PRD Template
A PRD isn't a contract—it's a communication tool. It captures the problem, the bet, and enough detail for the team to build the right thing.
What makes a good PRD?
A good PRD is clear on the problem, explicit about what's out of scope, and flexible enough for engineers to find the best solution. It answers "why" before "what".
The 7 Sections
Inspired by Shape Up's Pitch format. Every section earns its place.
Problem
A single specific story showing why the status quo doesn't work. Include: who it's for, the hypothesis, and evidence (interviews, data, requests).
Appetite
How much time this is worth and how that constrains the solution. The appetite shapes what we build—not the other way around.
Solution
Core elements at the right abstraction. Include key flows and the main customer benefit.
Risks
Rabbit holes, technical uncertainties, and dependencies worth calling out. What could derail us if we don't address it upfront?
Out of Scope
What we're explicitly NOT building to fit the appetite. Be specific—this prevents scope creep better than any process.
Rollout & Go-to-Market
How we'll release (pilot, A/B, phases) and how we'll sell it.

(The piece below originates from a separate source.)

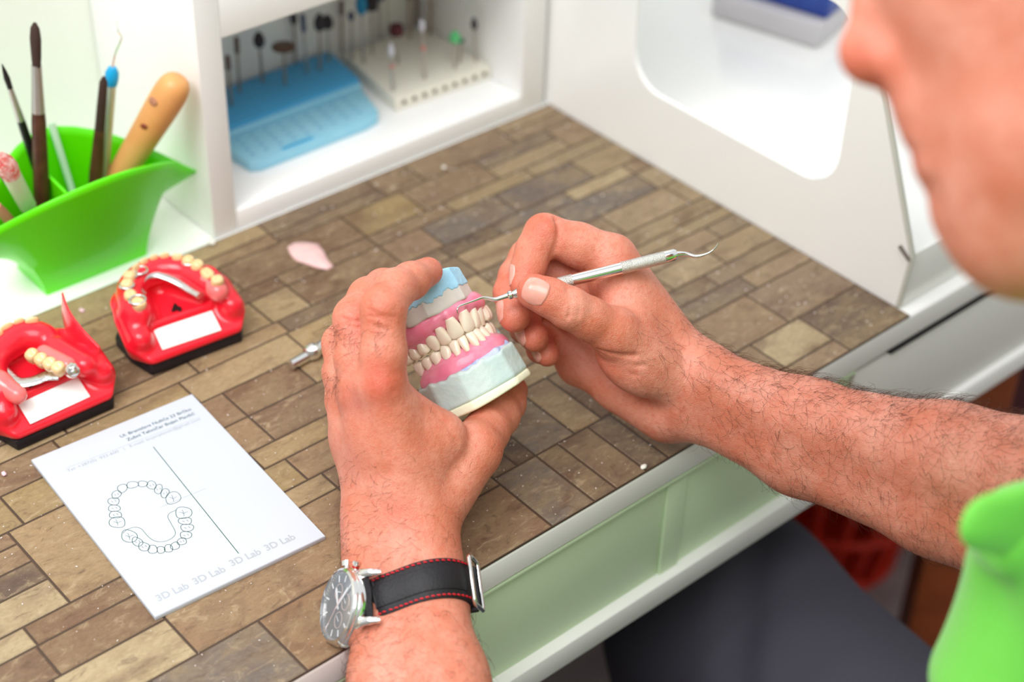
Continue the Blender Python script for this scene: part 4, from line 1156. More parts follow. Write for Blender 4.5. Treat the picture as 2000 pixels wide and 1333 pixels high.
for (x_, y_) in ((.69, .55), (.41, .51)):
    bm = bmesh.new(); a_tube(bm, [(x_, y_-.06, .045), (x_, y_, .05), (x_, y_+.08, .04), (x_, y_+.16, .032)], [.035, .045, .042, .028], 16); bm_obj('shoe', bm, sh2, person, smooth=True)
# short dark hair and eyebrows
HF = Field(lo_h := np.min([hp(*q) for q in ((-205, -175, -90), (20, -175, 90), (-205, 60, -90), (20, 60, 90), (20, 60, -90), (-205, -175, 90), (20, -175, -90), (-205, 60, 90))], 0),
           np.max([hp(*q) for q in ((-205, -175, -90), (20, -175, 90), (-205, 60, -90), (20, 60, 90), (20, 60, -90), (-205, -175, 90), (20, -175, -90), (-205, 60, 90))], 0), .0028)
HF.ell(hp(-102, -78), (.100, .090, .0800), M3, k=.01)
HF.ell(hp(-135, -35), (.062, .065, .066), M3, k=.02)
HF.ell(hp(-30, -35), (.062, .075, .075), M3, k=.006, sub=True)
HF.ell(hp(-70, -5), (.052, .055, .10), M3, k=.006, sub=True)
HF.obj('short_hair', mat('dark_brown_hair', srgb(40, 28, 22), .7, bump=(400, 1, .003)), person)
for s in (-1, 1):
    o = tube_obj('eyebrow', [hp(1, -64, 10*s), hp(-4, -68, 28*s), hp(-16, -64, 44*s)], [.002, .003, .0015], HAIR, person, 8)
    bm = bmesh.new(); bmesh.ops.create_uvsphere(bm, u_segments=24, v_segments=16, radius=.0115, matrix=Matrix.Translation(hp(-19, -46, 30*s))); bm_obj('eye', bm, mat('eye_white', (.8, .78, .75), .1), person, smooth=True)

# ================================================================ NOTEPAD
def pad_xy(px, py): return OZ(px, py, PADZ)
PADZ = MT+.0028
cor = [OZ(*q, PADZ) for q in ((70, 893), (385, 768), (625, 1050), (293, 1213))]
pc = sum(cor)/4; pa = ((cor[1]-cor[0])+(cor[2]-cor[3]))/2; pang = math.atan2(pa[1], pa[0])
pw = np.linalg.norm(pa[:2]); phh = (np.linalg.norm((cor[0]-cor[3])[:2])+np.linalg.norm((cor[1]-cor[2])[:2]))/2
PAD = thing('notepad', 'white order pad printed with a dental arch chart, lying on the mat', 'notepad', (pc[0], pc[1], MT), pang)
M_pap = mat('white_paper', srgb(198, 203, 212), .7, spec=.2)
M_grn = mat('green_print', srgb(24, 84, 66), .6); M_gry = mat('grey_print', srgb(150, 156, 160), .6); M_lgr = mat('light_grey_print', srgb(172, 177, 183), .6); M_dgr = mat('dark_green_print', srgb(60, 92, 100), .6)
box_obj('page_block', (-pw/2, -phh/2, 0), (pw/2, phh/2, .0026), M_pap, PAD, .0002)
tp = box_obj('top_sheet', (-pw/2+.0002, -phh/2+.0003, .00262), (pw/2-.0003, phh/2-.0001, .0028), M_pap, PAD, 0)
Mi = Matrix.Translation((pc[0], pc[1], MT))@Matrix.Rotation(pang, 4, 'Z'); Mi = Mi.inverted()
def crop(zx, zy):                       # chart coordinates -> pad coordinates
    p = Mi@Vector(OZ(50+zx/2.8367, 760+zy/2.8367, PADZ)); return Vector((p.x, p.y, .00283))
def ink(bm, pts, w, closed=False):
    if closed: pts = pts+[pts[0]]
    a_tube(bm, pts, w, 4, sy=.15, up=(0, 0, 1)) if False else None
    n = len(pts)
    for i in range(n-1):
        d = (pts[i+1]-pts[i]); 
        if d.length < 1e-7: continue
        d.normalize(); s_ = Vector((-d.y, d.x, 0))*w; e_ = d*w*.6
        q = [pts[i]-e_+s_, pts[i+1]+e_+s_, pts[i+1]+e_-s_, pts[i]-e_-s_]
        bm.faces.new([bm.verts.new(v) for v in q])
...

Involve GTM teams early—they shape the product too.
Objectives & Key Results
How this fits strategic goals and the metrics that will tell us if the bet paid off.
PRD Tips
- →Write for the team that will build it, not for stakeholders to sign off.
- →Include mockups early—visuals reveal gaps that words hide.
- →The "Out of Scope" section prevents scope creep better than any process.
- →Update the PRD as you learn—it's a living document, not a contract.